The request> In this exercise, print only the lines of the records below from the one with "Reconstruct this image" through the one with "return np.array(a, float)", inclusive. Pictures are not part of the copy.

Scripts that build scenes>
* * * *
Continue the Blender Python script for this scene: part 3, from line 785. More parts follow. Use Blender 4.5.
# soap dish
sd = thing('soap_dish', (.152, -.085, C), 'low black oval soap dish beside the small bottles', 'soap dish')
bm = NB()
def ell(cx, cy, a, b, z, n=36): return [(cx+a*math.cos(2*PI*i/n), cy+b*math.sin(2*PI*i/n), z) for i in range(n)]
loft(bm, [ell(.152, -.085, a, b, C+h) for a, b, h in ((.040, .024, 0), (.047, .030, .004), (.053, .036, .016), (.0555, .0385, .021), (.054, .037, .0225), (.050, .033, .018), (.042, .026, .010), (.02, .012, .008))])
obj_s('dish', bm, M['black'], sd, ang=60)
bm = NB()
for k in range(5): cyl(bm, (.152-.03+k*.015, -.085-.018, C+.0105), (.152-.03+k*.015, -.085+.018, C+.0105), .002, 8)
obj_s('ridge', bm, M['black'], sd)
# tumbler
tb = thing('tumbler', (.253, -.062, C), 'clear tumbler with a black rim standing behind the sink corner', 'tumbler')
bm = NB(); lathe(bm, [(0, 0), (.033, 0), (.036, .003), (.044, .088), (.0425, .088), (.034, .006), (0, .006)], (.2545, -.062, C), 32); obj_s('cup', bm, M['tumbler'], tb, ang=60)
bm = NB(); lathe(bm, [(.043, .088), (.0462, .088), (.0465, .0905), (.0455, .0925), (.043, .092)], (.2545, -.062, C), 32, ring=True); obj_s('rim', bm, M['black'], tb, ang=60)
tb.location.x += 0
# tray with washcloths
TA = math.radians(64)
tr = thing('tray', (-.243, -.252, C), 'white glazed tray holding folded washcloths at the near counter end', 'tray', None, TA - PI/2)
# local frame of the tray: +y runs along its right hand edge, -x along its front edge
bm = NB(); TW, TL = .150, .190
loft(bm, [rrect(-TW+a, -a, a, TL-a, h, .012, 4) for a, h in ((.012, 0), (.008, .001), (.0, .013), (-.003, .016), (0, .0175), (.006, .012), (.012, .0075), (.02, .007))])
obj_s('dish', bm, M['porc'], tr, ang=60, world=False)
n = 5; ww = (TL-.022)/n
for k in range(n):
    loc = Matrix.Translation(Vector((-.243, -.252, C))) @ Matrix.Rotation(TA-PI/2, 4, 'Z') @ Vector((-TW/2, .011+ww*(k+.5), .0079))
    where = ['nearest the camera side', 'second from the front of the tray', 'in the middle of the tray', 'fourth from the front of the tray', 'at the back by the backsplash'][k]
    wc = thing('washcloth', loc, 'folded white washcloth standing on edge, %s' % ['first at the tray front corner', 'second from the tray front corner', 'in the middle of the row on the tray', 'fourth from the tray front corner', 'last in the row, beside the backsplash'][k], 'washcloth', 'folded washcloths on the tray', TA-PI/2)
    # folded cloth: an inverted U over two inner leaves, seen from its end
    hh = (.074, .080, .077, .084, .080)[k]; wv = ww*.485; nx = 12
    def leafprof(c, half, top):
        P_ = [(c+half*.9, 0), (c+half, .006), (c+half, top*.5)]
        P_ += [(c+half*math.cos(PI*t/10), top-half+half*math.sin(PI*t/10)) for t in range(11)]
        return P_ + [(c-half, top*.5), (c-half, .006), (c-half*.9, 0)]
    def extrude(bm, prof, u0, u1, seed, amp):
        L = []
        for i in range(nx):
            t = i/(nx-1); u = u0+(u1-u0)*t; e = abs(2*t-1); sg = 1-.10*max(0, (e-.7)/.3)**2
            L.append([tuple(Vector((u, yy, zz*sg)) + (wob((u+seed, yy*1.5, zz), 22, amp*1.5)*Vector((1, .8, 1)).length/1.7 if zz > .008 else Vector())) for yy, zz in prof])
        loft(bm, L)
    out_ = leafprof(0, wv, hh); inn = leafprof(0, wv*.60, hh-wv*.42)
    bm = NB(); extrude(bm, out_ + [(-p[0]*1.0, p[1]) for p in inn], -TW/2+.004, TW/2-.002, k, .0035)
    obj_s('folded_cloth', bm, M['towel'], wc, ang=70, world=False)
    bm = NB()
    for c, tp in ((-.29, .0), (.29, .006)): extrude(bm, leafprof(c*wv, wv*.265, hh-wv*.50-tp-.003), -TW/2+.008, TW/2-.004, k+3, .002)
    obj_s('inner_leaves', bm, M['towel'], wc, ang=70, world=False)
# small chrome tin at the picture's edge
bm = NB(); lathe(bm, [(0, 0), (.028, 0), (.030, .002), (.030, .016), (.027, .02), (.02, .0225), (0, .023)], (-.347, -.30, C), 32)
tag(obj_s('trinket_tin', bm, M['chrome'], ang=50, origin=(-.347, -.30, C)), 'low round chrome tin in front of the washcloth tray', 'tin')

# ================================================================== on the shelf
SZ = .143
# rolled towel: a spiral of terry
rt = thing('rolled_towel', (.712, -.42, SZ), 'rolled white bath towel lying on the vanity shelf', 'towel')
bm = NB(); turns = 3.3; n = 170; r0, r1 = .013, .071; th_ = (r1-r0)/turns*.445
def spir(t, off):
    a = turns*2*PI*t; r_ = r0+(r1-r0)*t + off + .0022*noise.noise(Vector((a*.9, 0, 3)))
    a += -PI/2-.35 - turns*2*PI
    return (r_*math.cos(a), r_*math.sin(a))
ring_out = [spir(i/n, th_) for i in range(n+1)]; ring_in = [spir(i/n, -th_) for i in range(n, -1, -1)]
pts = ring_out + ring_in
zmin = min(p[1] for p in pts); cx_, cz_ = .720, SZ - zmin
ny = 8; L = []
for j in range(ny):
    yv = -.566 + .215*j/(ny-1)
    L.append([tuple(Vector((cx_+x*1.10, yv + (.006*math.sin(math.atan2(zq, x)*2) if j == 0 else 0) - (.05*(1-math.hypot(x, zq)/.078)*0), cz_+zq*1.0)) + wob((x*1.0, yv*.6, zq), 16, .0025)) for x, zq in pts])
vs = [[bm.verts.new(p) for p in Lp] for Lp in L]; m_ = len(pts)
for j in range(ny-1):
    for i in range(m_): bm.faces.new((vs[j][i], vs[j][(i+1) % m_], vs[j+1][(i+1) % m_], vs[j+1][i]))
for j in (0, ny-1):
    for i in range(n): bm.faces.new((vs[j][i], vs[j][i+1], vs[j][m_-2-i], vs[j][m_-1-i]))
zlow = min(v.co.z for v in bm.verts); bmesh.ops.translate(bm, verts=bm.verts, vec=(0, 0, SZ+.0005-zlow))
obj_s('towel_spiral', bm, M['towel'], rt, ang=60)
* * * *
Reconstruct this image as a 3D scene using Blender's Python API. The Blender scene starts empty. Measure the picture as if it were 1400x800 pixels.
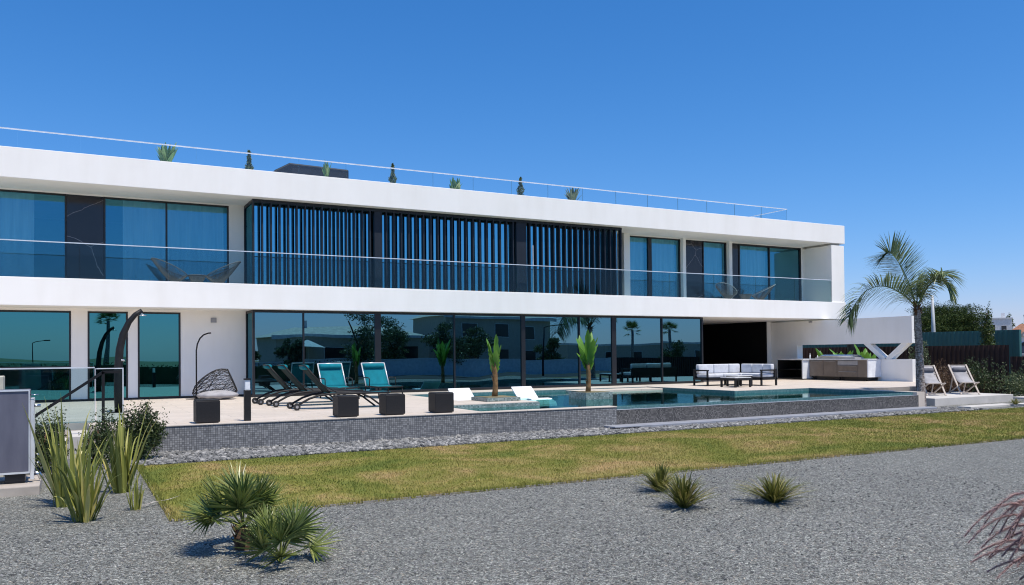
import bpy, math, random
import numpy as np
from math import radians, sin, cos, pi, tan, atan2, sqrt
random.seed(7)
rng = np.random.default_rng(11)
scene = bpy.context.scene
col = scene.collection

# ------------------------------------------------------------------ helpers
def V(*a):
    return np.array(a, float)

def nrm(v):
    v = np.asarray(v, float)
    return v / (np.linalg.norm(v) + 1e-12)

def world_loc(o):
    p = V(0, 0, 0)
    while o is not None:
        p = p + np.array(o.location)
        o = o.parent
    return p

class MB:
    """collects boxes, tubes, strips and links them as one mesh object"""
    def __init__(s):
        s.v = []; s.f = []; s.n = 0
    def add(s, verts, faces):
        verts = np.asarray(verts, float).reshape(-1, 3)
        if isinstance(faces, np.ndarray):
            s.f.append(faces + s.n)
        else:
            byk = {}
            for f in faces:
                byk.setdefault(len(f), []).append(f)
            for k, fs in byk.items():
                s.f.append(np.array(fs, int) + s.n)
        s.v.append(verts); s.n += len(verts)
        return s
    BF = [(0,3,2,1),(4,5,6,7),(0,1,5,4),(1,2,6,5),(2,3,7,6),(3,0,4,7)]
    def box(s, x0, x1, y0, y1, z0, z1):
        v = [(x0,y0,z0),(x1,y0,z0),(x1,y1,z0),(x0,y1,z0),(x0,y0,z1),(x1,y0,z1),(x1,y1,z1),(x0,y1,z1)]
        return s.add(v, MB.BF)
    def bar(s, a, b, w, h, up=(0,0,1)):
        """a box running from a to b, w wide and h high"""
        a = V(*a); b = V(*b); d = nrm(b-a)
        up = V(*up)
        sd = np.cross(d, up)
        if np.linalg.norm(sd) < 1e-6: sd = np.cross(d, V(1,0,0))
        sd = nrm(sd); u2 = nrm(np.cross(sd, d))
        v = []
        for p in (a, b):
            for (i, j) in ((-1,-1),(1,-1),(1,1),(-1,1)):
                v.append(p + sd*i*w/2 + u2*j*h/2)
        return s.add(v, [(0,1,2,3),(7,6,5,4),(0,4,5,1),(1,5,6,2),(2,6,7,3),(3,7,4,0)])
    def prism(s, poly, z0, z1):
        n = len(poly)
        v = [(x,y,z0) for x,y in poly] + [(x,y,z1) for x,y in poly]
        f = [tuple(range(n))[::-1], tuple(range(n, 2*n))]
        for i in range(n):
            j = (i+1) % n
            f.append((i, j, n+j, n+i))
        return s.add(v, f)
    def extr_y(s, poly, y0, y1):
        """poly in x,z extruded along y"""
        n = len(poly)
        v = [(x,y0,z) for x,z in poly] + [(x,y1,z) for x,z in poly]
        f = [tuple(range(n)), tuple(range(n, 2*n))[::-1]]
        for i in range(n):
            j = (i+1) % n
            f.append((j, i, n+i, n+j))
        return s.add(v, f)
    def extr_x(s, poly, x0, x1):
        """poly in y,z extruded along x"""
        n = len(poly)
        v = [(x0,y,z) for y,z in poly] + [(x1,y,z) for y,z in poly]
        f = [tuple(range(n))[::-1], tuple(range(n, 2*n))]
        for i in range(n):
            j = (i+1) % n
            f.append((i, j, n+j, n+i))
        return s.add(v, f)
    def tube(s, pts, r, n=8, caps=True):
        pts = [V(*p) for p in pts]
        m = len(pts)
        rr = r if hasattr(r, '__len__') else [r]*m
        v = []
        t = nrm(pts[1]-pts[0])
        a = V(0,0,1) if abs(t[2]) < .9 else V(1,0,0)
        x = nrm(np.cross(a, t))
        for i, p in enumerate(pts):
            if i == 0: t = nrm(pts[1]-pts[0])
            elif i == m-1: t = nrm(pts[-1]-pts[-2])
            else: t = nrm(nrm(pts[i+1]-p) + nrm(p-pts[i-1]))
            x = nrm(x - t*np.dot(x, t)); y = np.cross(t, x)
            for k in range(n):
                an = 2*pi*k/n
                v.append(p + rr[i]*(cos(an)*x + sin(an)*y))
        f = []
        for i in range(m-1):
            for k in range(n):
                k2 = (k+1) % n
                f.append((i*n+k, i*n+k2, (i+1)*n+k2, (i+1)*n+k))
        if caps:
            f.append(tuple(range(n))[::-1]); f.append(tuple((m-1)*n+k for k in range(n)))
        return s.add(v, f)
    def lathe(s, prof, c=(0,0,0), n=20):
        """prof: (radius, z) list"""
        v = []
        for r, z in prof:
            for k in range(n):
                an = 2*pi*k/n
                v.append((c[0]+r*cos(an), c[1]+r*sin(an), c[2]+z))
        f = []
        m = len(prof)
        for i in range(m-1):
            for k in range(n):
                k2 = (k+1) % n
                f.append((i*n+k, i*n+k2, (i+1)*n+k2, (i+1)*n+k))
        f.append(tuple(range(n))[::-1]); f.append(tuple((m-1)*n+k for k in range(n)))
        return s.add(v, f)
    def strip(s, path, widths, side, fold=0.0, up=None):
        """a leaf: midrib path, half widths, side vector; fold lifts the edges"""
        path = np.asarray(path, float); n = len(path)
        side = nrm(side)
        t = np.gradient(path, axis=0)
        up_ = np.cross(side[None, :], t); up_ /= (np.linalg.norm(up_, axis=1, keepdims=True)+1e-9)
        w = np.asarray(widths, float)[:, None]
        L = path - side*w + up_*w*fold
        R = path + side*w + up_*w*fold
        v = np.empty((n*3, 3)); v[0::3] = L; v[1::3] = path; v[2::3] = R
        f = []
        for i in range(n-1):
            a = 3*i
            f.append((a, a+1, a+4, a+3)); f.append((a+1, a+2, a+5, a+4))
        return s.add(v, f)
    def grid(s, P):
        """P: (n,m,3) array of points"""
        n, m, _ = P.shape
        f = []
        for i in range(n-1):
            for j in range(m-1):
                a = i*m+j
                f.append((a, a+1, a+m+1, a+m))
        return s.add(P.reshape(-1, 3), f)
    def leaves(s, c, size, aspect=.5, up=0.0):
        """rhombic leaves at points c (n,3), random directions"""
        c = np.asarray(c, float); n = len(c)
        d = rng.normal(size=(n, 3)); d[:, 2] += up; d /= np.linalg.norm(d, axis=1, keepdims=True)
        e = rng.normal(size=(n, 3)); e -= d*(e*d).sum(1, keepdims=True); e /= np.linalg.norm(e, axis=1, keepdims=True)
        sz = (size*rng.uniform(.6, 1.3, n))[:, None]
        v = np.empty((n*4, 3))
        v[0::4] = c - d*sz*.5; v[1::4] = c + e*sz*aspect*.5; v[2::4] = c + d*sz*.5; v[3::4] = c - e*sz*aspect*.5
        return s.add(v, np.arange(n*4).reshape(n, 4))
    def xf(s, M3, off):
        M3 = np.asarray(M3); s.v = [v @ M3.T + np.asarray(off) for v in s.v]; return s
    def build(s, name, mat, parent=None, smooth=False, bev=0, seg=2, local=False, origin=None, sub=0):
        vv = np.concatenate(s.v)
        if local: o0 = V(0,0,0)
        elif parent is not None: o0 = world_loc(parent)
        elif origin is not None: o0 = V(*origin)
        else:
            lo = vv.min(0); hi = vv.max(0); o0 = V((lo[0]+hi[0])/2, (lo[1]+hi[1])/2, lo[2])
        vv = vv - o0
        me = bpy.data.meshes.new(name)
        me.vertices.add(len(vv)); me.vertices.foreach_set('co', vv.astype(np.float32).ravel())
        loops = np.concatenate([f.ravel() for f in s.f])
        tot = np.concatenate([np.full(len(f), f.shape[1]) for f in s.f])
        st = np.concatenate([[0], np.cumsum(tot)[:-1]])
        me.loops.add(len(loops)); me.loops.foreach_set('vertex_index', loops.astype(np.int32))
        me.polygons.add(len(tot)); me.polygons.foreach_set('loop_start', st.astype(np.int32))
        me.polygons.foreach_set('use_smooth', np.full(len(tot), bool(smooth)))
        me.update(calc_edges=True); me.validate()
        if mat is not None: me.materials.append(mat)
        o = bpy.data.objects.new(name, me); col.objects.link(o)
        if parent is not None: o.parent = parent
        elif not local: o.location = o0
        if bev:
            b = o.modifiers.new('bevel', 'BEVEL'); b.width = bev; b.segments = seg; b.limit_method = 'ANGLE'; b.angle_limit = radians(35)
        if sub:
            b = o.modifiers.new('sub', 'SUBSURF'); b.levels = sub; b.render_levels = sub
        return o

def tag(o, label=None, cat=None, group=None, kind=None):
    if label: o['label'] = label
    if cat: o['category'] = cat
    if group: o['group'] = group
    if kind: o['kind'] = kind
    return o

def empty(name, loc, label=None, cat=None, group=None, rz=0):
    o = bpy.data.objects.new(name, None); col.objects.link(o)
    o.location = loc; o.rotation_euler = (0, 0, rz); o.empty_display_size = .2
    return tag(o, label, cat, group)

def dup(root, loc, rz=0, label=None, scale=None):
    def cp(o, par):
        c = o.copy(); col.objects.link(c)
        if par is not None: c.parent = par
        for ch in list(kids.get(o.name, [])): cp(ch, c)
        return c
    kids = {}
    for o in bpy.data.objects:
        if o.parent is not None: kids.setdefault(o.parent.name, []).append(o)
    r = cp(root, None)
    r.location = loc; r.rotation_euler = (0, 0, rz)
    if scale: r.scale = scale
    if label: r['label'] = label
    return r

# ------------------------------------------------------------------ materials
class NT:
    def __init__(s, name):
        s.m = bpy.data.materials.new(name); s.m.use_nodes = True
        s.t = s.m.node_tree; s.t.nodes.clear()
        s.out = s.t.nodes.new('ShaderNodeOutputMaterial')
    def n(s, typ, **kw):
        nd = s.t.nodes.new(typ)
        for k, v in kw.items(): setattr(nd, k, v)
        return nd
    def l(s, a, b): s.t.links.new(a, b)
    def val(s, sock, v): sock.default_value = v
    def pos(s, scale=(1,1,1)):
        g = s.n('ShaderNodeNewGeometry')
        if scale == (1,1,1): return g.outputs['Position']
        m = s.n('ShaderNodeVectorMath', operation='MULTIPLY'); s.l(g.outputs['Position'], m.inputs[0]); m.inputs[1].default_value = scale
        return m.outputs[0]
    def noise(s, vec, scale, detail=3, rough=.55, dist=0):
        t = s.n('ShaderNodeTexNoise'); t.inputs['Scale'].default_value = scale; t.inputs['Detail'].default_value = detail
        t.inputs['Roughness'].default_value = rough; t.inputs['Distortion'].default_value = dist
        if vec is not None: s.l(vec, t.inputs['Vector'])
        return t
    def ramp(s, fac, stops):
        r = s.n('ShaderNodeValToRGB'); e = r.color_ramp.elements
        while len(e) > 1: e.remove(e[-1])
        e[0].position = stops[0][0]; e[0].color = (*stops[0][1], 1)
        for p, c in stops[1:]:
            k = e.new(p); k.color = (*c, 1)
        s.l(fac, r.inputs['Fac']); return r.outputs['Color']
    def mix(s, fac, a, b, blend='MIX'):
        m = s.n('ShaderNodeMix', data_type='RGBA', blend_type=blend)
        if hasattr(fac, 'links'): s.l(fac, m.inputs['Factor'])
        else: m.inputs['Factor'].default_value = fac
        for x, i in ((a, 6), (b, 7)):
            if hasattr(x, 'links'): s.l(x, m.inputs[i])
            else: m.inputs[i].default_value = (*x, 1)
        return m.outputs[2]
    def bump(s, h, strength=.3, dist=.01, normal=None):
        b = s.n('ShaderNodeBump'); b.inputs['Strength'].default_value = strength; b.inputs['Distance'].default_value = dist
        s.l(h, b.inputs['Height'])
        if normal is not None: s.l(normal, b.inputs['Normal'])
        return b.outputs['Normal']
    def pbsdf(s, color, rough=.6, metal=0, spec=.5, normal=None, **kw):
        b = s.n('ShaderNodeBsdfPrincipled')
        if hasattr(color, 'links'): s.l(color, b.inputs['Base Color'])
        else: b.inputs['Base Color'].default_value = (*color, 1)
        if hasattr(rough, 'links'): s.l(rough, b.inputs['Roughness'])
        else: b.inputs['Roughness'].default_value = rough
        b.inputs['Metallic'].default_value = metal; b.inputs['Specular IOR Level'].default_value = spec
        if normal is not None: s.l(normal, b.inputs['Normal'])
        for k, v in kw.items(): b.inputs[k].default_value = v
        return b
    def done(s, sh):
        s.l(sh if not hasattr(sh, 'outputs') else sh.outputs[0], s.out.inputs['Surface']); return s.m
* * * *
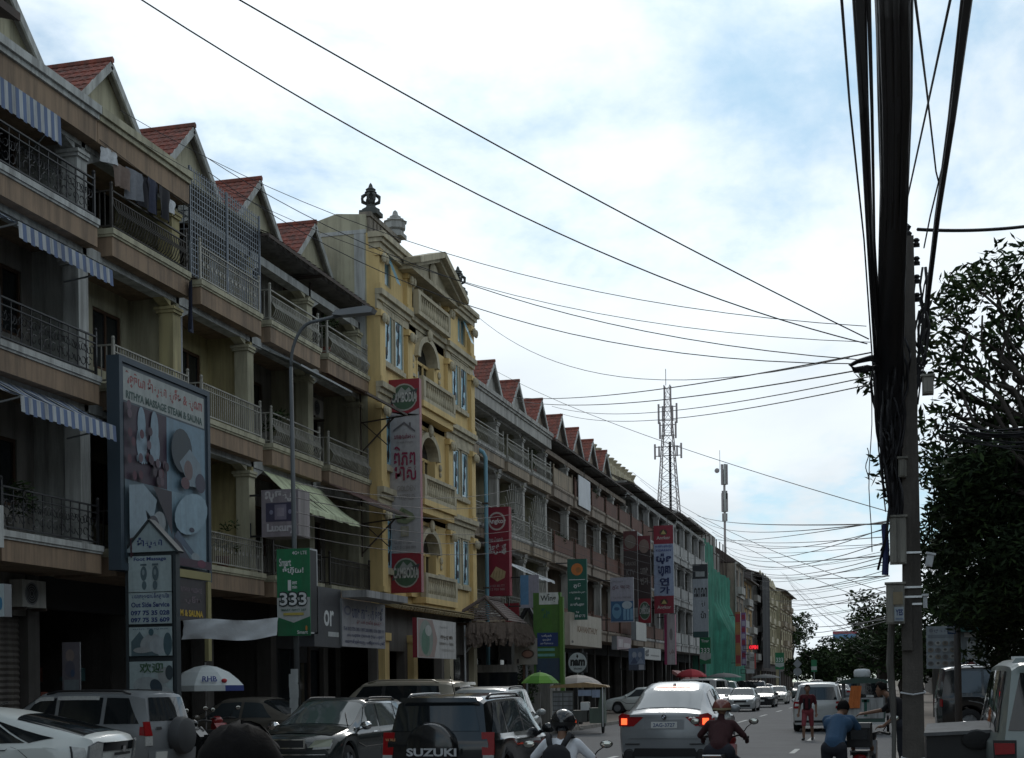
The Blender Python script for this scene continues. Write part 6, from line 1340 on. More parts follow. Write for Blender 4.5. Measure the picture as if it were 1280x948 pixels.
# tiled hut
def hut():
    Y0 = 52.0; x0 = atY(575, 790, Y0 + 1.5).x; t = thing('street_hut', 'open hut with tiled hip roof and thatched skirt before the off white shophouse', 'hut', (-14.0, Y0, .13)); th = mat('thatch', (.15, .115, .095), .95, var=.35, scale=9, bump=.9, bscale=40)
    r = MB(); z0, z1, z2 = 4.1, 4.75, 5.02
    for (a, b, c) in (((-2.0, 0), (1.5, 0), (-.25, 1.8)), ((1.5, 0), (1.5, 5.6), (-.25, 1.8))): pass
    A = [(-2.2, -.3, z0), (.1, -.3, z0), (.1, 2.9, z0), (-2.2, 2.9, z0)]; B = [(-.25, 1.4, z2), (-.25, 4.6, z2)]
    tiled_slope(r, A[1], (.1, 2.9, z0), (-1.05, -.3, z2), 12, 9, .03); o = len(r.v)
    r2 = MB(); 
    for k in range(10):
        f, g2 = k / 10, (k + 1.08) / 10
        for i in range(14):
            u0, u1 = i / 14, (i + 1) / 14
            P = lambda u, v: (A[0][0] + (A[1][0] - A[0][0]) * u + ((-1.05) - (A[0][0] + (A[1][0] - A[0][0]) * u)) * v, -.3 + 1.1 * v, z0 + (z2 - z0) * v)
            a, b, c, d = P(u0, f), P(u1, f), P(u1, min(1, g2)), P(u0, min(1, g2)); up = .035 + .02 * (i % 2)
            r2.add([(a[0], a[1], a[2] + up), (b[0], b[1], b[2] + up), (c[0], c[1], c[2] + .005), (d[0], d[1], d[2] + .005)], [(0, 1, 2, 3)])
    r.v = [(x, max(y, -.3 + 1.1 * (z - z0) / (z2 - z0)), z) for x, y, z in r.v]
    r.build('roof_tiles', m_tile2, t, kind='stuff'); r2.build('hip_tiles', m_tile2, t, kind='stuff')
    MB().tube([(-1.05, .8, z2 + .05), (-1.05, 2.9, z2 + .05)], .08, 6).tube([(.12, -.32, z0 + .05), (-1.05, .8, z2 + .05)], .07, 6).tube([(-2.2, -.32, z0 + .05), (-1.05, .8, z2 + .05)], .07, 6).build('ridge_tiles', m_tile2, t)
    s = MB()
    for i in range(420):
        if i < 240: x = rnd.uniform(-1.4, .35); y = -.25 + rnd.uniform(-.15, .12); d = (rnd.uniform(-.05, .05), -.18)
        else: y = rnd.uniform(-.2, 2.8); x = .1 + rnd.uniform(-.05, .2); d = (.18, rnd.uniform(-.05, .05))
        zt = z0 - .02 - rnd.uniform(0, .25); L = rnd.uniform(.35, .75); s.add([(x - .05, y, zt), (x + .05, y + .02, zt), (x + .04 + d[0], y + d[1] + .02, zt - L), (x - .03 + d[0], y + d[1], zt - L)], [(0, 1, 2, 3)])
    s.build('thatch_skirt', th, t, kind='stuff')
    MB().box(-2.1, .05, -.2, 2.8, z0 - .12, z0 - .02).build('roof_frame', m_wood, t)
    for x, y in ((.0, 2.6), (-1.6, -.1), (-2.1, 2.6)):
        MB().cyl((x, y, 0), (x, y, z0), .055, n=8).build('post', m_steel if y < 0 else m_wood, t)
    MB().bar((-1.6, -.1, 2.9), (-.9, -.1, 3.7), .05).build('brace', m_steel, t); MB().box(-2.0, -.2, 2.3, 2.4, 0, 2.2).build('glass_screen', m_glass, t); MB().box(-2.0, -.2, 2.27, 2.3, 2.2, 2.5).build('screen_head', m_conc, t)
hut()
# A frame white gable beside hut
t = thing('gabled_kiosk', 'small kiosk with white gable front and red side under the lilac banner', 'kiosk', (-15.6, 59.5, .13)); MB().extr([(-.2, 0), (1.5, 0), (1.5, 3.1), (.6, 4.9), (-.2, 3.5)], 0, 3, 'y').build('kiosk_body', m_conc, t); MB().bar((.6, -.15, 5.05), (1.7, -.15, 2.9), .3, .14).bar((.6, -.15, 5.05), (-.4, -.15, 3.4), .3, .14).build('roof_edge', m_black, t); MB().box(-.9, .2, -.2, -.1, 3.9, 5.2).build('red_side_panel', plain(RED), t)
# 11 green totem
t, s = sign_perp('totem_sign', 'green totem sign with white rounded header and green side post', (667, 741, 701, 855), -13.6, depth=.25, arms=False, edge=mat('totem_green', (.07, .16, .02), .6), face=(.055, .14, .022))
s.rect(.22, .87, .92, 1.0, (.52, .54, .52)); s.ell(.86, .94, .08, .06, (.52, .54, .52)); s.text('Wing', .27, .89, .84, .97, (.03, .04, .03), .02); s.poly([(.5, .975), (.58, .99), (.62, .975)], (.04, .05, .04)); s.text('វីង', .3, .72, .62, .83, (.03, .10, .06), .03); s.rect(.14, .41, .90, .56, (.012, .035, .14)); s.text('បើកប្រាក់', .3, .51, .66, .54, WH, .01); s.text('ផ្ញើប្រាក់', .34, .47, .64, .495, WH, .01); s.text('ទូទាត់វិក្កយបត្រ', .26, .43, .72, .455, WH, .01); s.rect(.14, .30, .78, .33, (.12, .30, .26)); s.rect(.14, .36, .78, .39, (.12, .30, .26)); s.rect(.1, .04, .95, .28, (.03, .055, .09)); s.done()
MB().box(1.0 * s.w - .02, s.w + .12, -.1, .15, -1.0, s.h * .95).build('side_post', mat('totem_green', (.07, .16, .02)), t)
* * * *
Result of the exercise>
Reconstruct this image as a 3D scene using Blender's Python API. The Blender scene starts empty. Measure the picture as if it were 1400x800 pixels.
import bpy, math, random
import numpy as np
from math import radians, sin, cos, pi, tan, atan2, sqrt
random.seed(7)
rng = np.random.default_rng(11)
scene = bpy.context.scene
col = scene.collection

# ------------------------------------------------------------------ helpers
def V(*a):
    return np.array(a, float)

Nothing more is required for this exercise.